Thereafter, later in the trial, plaintiff called defendant to the stand under the adverse party rule, G.L. 1956 (1969 Reenactment) § 9-17-14, and attempted a second time to introduce the interrogatories for impeachment purposes. Again, the trial justice prohibited this line of questioning. Without making a determination as to the validity of this procedure under the adverse party rule, we find that there was no error. In Urbani v. Razza, 103 R.I. 445, 449, 238 A.2d 383, 386, we held that an exclusion of evidence, even if wrongful, will not suffice for a reversal unless the evidence excluded "* * * was relevant and material to a crucial issue and if it can with reason be said that such evidence, if admitted, would properly have influenced the verdict or had a controlling influence on a material aspect of the case."
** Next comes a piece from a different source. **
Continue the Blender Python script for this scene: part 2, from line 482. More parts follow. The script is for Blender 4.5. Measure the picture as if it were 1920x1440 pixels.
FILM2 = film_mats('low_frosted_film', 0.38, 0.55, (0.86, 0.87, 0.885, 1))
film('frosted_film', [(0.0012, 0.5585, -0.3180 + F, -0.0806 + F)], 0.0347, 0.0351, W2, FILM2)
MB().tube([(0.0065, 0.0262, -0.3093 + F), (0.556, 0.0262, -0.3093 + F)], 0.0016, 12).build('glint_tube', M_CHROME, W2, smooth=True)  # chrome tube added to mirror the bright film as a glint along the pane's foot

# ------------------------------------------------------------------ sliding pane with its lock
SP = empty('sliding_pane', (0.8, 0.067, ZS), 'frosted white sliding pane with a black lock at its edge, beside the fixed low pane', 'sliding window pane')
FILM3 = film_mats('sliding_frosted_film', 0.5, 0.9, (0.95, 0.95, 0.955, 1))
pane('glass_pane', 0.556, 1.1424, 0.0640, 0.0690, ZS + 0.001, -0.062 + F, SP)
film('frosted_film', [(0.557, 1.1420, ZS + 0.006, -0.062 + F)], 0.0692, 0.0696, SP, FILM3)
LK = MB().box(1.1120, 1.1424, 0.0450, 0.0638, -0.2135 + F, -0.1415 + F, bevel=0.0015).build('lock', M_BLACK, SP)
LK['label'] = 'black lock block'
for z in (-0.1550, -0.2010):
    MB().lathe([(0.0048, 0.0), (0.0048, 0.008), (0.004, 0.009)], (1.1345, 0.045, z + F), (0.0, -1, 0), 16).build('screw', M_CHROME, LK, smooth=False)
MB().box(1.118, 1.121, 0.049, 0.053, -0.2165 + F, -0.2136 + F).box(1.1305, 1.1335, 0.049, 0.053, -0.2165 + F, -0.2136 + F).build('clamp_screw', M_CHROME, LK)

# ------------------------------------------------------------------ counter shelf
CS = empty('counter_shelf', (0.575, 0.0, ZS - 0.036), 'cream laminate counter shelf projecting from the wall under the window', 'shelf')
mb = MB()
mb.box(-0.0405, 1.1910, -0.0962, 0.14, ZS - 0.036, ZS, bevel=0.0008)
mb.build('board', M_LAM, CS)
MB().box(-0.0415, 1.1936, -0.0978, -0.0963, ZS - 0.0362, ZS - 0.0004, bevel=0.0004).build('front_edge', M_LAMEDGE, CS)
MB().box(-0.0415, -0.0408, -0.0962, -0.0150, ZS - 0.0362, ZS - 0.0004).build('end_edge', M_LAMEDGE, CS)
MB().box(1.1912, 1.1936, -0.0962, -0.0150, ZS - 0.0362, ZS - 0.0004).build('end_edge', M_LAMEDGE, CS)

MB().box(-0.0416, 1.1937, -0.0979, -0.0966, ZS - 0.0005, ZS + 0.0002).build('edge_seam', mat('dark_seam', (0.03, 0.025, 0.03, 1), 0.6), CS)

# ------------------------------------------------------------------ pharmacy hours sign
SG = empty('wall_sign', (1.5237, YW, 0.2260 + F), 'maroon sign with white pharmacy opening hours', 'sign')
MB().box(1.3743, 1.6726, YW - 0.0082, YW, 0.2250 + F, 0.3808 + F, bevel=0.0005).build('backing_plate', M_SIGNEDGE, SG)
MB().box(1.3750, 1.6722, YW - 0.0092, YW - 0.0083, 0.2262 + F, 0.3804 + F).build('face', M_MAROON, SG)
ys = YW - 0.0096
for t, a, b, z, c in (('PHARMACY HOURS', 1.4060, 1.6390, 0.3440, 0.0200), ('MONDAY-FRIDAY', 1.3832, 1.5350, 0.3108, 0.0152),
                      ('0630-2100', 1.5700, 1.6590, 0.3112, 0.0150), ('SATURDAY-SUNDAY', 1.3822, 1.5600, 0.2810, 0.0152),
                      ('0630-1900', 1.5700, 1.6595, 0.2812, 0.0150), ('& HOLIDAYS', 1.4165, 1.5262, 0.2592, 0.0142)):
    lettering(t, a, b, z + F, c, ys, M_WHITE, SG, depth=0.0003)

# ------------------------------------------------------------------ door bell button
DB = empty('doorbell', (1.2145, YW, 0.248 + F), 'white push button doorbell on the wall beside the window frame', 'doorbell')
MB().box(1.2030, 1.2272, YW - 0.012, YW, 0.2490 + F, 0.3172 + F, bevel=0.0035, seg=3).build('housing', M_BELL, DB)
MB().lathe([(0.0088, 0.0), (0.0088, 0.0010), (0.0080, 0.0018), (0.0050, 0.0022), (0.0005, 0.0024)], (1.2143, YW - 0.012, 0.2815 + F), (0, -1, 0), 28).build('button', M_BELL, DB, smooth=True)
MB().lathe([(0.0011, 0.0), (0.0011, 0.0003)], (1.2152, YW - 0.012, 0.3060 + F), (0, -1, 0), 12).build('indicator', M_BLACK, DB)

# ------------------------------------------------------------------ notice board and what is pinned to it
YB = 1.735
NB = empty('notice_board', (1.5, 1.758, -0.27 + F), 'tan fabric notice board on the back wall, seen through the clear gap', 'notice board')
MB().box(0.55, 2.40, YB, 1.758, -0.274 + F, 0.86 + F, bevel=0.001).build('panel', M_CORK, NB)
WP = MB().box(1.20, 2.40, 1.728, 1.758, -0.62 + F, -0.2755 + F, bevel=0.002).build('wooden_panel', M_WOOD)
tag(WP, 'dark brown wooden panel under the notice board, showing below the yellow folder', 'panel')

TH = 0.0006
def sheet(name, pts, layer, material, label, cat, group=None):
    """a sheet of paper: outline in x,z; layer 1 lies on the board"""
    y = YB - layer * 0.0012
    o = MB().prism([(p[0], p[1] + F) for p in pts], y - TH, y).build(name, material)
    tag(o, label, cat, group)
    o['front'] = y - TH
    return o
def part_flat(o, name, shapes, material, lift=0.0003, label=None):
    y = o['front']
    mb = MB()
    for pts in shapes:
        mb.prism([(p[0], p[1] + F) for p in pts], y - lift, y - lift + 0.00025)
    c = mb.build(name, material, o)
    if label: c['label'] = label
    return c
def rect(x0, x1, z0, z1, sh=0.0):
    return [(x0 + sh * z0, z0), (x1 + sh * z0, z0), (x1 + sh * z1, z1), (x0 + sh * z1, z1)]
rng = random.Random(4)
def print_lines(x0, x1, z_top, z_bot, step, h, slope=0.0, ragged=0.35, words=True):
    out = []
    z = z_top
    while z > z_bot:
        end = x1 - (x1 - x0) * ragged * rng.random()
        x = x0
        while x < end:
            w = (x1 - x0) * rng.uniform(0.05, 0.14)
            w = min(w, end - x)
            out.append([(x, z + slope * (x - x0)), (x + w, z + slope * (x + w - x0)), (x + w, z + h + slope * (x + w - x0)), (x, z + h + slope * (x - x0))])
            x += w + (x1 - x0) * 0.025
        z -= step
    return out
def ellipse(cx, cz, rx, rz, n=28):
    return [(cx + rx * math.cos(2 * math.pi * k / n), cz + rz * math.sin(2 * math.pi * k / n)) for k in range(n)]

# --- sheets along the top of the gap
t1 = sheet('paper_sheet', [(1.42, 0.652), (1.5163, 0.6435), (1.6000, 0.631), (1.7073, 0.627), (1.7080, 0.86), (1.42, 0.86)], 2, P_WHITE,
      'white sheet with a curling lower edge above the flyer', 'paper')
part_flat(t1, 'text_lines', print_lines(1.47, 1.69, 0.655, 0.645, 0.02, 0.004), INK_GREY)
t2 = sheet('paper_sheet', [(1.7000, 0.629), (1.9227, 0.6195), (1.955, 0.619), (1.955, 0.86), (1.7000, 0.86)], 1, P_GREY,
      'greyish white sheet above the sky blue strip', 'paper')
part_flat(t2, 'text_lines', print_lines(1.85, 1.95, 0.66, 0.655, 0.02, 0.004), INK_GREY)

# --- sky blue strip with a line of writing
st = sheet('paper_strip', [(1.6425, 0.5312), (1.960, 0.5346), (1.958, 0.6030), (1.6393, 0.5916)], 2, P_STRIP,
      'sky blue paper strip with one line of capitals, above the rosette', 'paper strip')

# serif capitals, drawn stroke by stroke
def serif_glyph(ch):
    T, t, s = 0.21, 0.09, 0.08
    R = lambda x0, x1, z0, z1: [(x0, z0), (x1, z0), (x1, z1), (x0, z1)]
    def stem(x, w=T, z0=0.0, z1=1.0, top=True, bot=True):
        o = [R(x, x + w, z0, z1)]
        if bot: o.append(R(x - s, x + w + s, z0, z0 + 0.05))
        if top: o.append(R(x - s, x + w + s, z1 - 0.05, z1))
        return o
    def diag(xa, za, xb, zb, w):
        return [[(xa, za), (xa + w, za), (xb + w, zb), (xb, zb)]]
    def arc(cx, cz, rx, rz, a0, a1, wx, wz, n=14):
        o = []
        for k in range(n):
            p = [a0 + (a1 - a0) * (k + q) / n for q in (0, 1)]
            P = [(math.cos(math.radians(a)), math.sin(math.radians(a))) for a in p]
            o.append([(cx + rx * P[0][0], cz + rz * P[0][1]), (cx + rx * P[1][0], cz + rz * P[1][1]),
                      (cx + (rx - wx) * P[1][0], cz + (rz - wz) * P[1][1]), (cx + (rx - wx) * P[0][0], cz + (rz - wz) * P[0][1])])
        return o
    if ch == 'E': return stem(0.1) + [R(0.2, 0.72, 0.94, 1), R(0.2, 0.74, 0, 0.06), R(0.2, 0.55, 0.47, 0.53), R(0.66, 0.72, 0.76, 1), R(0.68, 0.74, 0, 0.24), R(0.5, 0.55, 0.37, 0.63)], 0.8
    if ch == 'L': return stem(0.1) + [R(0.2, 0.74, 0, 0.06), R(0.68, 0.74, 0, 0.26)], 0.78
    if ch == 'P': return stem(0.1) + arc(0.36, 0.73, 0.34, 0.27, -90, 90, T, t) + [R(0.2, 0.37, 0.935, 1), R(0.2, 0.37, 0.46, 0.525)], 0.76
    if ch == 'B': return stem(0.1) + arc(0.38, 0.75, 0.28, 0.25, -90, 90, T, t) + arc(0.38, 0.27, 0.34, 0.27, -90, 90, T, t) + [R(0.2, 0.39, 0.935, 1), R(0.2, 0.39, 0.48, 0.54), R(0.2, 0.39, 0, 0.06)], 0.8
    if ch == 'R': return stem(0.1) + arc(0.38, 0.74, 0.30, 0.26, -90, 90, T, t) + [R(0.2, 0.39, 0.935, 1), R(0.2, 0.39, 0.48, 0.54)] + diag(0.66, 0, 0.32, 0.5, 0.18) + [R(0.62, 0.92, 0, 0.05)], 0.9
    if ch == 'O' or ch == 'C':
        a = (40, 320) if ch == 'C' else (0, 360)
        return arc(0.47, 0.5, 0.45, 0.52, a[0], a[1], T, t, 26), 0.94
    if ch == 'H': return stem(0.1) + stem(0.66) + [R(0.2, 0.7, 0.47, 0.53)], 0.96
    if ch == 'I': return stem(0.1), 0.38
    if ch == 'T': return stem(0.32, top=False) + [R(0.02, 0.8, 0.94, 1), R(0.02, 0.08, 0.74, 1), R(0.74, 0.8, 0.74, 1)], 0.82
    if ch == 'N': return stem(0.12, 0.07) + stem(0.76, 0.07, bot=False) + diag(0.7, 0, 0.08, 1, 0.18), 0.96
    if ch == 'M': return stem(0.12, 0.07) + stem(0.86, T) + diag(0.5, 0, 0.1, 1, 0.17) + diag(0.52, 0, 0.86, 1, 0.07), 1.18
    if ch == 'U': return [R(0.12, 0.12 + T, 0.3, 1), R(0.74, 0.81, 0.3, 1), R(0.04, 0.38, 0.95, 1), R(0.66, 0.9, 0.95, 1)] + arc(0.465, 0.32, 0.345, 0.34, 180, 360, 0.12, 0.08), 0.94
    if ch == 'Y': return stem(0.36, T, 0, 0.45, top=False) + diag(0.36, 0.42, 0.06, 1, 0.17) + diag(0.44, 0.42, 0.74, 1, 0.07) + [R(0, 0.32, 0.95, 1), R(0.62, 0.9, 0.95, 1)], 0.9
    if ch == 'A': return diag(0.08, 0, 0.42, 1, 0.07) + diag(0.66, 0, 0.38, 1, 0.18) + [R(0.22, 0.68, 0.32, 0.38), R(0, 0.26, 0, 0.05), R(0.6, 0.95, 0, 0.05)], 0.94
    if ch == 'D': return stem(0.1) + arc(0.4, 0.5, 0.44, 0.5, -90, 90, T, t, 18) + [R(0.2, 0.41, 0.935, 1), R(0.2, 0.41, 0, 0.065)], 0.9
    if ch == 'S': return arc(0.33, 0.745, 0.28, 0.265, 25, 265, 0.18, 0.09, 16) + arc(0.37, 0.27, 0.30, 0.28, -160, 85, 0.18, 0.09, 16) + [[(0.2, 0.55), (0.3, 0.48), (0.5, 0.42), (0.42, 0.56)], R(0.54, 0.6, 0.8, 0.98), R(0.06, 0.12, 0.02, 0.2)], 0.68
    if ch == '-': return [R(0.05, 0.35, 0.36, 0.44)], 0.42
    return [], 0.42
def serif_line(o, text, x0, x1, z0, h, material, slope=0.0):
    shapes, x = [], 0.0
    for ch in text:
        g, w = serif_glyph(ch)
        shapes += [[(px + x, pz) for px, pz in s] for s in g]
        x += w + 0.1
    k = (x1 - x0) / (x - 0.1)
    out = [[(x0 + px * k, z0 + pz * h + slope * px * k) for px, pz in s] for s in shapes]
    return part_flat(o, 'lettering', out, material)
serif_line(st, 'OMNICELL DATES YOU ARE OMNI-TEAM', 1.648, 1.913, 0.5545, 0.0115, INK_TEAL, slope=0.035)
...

As we have noted above, the record clearly discloses considerable evidence pertinent to the misrepresentation issue. Even if we were to assume that the exclusion of the interrogatories was improper, we are unable to say that it would have had such a substantial influence on the jury, if admitted, as to cause it to return a contrary verdict to that which it did. See Romanelli v. A.B.C., Inc., 104 R.I. 689, 248 A.2d 598.

The appeal of the plaintiff is denied and dismissed, and the case is remanded to the Superior Court for entry of judgment thereon.

[1] In Bloomberg v. Pugh Bros. Co., 45 R.I. 360, 121 A. 430, the contract contained a merger clause similar to the one before us. Such a provision, this court said, would not bar the introduction of evidence designed to show that the contract had been procured by fraud.

[2] The plaintiff concedes that this court has permitted the victim of an intentional misrepresentation to recover even though he had failed to make any investigation into the truth or falsity of the statements made to him. East Providence Loan Co. v. Ernest, 103 R.I. 259, 236 A.2d 639; Passarelli v. Boragini, 76 R.I. 60, 68 A.2d 74; Campanelli v. Vescera, 75 R.I. 71, 63 A.2d 722.